***** DATASET SECTION

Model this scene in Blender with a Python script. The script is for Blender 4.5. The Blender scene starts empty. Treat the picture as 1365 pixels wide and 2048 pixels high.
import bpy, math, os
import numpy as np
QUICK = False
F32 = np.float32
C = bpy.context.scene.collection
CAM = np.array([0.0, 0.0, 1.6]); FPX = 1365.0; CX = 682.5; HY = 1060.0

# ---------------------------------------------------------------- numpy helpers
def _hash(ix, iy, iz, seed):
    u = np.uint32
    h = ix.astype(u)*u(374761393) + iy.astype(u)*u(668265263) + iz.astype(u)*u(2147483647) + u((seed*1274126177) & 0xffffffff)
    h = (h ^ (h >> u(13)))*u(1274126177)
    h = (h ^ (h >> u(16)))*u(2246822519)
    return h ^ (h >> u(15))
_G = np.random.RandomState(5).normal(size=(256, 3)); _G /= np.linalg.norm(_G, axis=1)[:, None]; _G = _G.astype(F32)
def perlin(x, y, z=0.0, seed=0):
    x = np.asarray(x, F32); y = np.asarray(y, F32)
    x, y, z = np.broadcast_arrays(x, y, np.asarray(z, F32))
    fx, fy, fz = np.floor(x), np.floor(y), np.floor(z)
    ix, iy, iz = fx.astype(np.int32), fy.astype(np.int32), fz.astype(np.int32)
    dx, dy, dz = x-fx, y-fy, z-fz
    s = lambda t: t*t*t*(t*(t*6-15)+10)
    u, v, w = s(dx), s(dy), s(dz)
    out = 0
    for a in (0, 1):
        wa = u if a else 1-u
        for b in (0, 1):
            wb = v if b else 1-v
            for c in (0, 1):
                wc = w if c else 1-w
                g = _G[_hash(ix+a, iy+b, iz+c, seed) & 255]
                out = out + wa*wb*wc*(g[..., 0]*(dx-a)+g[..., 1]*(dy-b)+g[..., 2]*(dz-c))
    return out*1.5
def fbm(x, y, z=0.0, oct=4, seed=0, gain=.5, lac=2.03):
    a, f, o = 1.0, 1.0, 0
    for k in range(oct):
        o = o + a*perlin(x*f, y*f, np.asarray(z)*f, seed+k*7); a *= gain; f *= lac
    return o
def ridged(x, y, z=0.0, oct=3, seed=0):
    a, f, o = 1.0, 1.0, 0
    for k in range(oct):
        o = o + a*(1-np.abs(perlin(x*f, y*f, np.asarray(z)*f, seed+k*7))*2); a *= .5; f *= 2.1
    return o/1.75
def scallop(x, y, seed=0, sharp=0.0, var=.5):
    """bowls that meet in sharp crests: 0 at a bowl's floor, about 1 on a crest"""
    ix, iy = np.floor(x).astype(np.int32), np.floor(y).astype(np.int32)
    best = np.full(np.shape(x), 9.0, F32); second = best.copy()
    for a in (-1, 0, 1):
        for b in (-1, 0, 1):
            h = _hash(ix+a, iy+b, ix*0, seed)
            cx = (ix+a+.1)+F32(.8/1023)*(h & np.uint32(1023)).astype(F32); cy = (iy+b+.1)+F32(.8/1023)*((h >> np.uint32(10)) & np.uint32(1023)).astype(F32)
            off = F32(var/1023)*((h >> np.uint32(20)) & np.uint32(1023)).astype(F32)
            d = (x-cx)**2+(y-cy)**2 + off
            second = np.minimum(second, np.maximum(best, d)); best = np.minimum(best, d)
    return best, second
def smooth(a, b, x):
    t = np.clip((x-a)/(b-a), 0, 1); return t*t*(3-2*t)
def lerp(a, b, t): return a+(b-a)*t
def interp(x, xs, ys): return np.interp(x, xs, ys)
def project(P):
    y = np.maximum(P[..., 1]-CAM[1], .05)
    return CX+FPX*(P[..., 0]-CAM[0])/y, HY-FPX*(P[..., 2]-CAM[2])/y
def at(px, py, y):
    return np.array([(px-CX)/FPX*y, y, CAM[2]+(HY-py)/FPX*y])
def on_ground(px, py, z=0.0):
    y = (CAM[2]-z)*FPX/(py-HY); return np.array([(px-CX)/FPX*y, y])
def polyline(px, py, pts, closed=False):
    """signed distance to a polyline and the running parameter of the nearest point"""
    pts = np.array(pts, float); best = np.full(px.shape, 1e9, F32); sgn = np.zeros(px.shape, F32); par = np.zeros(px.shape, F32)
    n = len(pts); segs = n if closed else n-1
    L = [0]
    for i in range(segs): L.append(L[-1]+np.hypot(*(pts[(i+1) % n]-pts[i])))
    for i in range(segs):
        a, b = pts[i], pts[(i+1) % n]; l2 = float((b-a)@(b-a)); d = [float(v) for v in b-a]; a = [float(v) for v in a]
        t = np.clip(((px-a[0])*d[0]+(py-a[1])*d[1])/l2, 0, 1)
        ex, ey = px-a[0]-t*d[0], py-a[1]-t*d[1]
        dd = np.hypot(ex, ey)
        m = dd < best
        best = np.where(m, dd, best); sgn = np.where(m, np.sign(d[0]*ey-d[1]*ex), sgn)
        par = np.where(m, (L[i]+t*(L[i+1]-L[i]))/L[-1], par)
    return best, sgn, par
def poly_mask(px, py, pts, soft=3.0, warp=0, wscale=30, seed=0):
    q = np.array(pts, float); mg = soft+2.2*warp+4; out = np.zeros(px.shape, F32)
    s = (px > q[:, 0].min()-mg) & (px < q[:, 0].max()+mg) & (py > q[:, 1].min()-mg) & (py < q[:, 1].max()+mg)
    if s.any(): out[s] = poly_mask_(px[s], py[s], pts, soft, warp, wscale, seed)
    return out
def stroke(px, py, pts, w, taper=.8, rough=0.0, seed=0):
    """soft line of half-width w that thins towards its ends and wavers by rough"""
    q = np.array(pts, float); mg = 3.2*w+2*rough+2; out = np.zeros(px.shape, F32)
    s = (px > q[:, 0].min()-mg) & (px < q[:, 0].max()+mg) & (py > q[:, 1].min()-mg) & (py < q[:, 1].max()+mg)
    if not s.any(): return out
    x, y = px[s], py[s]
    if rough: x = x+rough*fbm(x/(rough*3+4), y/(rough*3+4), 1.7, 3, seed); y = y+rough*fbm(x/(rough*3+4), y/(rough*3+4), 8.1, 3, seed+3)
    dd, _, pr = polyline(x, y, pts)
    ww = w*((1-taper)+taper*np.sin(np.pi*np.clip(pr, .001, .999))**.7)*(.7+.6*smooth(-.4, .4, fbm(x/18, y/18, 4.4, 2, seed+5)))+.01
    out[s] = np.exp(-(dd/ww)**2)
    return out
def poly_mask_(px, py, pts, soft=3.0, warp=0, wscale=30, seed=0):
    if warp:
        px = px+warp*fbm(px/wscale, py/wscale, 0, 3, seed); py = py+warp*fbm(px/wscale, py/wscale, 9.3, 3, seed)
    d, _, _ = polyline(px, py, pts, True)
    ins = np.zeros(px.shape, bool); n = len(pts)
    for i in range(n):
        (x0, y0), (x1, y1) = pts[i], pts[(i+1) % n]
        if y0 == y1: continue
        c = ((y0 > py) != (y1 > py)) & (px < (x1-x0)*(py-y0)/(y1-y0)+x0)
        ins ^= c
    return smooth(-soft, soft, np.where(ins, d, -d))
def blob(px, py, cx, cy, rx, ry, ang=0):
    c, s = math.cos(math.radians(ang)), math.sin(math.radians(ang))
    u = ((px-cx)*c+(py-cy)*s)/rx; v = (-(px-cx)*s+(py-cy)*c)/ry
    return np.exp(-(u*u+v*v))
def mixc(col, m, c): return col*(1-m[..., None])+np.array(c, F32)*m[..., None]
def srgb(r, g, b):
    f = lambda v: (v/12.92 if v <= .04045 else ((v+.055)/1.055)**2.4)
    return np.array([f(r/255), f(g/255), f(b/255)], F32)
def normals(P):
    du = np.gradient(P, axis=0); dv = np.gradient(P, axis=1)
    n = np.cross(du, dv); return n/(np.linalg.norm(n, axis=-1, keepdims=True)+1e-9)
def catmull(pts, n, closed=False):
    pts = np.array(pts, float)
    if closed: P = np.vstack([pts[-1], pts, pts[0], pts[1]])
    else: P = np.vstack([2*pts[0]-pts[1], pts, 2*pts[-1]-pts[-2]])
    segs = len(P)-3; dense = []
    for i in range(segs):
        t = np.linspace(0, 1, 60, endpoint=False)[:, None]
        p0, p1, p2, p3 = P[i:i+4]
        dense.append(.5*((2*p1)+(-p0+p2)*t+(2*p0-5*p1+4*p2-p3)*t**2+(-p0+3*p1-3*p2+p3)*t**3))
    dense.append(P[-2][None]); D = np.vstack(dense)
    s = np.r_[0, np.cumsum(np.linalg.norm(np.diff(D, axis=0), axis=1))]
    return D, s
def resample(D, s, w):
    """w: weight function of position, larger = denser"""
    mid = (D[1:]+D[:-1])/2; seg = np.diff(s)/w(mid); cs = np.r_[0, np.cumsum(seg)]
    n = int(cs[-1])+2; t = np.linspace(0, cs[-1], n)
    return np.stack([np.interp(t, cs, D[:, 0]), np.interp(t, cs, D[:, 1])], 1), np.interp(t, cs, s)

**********

*PROBLEM*
How many lines in the listing above contain the string "scene"? Answer with the number only.

*TASK OUTPUT*
2